A review by booklane
Dinner Party: A Tragedy by Sarah Gilmartin

challenging dark reflective sad slow-paced

3.5

 This acutely observed novel opens with Kate throwing the titular dinner party, which, far from being a celebration, brings together the family on the 16th anniversary of Kate’s twin sister’s death. Quietly, without apparent drama, tensions emerge and shortly the Baked Alaska ends up in the bin.

The novel goes back in time, home in rural Ireland and to Kate’s first years as Trinity student, examining Kate’s dysfunctional family, including her manipulative, half-crazed, abusive, embarrassing mother, and her twin sister, her mother’s favourite, who was so much extrovert than her. Exploring guilt, family relationships, feelings of inadequacy, loss, surviving and eating disorders.

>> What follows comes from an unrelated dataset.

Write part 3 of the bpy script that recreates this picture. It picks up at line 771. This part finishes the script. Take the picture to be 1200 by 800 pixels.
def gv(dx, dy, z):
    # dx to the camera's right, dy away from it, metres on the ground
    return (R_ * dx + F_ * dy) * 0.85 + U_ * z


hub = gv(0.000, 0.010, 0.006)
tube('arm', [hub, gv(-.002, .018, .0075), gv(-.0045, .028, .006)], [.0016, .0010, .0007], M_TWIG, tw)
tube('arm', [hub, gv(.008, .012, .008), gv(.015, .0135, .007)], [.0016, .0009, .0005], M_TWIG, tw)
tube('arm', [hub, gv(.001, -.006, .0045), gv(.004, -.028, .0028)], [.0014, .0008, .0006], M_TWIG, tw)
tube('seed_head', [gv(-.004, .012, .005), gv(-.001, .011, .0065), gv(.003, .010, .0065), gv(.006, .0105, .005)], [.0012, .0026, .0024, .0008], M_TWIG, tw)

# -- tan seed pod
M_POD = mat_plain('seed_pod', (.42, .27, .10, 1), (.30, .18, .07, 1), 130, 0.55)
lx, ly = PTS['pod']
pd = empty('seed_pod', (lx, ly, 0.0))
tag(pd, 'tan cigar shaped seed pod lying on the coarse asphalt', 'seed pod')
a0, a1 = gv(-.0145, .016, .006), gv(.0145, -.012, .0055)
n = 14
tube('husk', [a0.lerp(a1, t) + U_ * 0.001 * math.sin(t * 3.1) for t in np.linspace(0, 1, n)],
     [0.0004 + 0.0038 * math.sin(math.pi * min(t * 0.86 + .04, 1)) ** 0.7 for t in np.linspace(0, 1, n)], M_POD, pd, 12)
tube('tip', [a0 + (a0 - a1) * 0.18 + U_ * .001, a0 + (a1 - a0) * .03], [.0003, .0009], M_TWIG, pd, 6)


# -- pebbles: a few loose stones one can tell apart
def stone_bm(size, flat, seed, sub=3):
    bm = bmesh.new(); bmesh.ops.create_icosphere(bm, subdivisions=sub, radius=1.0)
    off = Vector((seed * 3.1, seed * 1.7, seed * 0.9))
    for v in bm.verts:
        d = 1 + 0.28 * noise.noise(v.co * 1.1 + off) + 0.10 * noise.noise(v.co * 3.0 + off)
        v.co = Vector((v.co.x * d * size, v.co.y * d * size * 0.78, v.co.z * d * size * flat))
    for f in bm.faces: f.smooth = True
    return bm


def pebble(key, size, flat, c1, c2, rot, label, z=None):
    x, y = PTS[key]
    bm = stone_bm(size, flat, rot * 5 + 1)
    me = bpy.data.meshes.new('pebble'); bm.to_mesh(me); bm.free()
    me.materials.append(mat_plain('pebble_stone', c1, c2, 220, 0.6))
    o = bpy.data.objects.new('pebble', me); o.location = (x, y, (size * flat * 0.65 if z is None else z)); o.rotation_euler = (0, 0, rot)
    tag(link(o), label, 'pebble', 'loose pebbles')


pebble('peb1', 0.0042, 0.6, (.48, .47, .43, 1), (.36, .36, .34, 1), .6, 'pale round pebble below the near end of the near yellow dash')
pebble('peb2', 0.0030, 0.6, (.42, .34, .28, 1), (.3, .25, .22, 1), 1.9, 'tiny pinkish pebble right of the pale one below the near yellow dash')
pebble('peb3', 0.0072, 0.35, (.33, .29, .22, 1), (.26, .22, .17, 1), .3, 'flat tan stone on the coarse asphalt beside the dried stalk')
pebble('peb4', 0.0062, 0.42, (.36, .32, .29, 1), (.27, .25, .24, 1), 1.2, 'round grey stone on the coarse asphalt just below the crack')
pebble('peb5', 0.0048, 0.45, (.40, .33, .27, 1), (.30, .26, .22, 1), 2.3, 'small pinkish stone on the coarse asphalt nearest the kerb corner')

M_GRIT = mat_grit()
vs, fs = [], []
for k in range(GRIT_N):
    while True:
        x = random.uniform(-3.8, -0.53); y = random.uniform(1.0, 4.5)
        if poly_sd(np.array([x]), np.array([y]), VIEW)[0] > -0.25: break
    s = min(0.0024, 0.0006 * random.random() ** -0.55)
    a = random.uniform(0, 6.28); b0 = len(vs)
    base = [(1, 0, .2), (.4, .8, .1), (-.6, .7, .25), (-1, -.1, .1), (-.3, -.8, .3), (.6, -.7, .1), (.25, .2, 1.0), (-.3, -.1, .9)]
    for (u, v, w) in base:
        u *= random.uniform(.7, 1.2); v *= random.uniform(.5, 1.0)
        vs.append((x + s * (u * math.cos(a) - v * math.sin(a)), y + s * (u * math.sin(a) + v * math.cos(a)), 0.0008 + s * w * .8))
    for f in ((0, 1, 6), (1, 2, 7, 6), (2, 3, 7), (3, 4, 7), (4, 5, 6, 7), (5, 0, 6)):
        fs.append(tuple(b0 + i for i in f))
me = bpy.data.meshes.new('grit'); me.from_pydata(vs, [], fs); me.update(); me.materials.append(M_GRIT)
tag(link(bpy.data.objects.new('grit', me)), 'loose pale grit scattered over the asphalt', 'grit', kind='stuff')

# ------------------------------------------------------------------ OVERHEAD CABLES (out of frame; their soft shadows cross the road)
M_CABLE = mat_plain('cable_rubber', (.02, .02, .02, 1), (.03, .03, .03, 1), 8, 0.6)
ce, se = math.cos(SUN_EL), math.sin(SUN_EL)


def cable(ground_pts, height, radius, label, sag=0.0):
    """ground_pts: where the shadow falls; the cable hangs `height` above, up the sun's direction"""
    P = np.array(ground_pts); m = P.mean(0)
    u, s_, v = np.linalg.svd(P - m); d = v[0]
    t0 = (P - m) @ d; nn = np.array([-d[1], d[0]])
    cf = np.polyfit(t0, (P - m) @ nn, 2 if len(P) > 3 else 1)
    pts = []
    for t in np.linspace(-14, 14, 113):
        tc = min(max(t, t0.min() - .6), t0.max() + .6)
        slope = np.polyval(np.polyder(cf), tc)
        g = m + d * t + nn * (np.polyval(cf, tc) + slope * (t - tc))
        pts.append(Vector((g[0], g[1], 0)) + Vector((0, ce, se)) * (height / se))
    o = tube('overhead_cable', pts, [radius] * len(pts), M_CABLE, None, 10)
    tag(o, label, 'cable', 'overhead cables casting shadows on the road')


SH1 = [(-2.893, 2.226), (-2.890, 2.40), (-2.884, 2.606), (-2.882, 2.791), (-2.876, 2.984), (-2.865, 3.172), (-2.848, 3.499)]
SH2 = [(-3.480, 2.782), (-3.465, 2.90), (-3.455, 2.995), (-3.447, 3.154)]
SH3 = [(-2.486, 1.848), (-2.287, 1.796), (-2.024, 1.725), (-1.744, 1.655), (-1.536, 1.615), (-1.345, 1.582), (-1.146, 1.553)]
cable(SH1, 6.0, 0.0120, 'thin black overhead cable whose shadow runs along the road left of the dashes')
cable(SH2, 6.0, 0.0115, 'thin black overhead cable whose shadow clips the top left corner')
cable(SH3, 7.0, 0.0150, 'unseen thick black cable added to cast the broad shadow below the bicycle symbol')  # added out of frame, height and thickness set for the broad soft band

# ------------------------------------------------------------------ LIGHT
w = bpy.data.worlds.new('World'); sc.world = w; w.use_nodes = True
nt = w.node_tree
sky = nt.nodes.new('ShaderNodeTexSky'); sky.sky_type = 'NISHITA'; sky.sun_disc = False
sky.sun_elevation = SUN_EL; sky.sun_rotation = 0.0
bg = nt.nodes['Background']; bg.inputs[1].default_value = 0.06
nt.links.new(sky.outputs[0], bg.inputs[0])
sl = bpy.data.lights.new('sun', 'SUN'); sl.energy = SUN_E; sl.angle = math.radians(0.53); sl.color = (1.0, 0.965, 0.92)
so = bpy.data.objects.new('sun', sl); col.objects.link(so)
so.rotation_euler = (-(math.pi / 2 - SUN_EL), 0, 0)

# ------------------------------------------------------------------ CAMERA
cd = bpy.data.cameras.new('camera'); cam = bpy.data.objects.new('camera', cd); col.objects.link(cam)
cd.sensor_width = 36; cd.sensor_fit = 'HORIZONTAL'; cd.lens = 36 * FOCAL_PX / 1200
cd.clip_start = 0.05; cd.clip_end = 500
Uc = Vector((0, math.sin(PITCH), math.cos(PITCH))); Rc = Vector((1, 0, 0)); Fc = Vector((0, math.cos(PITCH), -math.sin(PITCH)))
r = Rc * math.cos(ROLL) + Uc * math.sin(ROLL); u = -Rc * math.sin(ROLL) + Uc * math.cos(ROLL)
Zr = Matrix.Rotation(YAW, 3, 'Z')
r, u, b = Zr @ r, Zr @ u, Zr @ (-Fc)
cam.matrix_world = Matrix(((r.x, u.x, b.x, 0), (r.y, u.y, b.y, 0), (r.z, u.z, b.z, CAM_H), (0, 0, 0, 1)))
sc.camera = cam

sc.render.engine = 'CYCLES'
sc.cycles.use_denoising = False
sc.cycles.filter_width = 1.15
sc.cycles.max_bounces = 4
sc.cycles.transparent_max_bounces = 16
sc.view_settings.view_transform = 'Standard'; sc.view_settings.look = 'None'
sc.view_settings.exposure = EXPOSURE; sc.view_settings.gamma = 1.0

Gilmartin painstakingly lingers on details recreating mood and atmospheres. She brings out the undercurrents of tension in daily life under an appearance of complete normality that is similar to what we find in Ann Enright, who aptly is the author of the praise on the book cover. This novel enters in full rights the canon of novels centering on life in rural Ireland, caught in the Nineties at a time of change in values, which emerges through the young siblings’ experiences and their mother’s hysterical reactions. In this slow burner, the depiction of how thwarted and damaging family relations can be and the portrait of Kate’s struggle to cope and what she does to her body are shocking.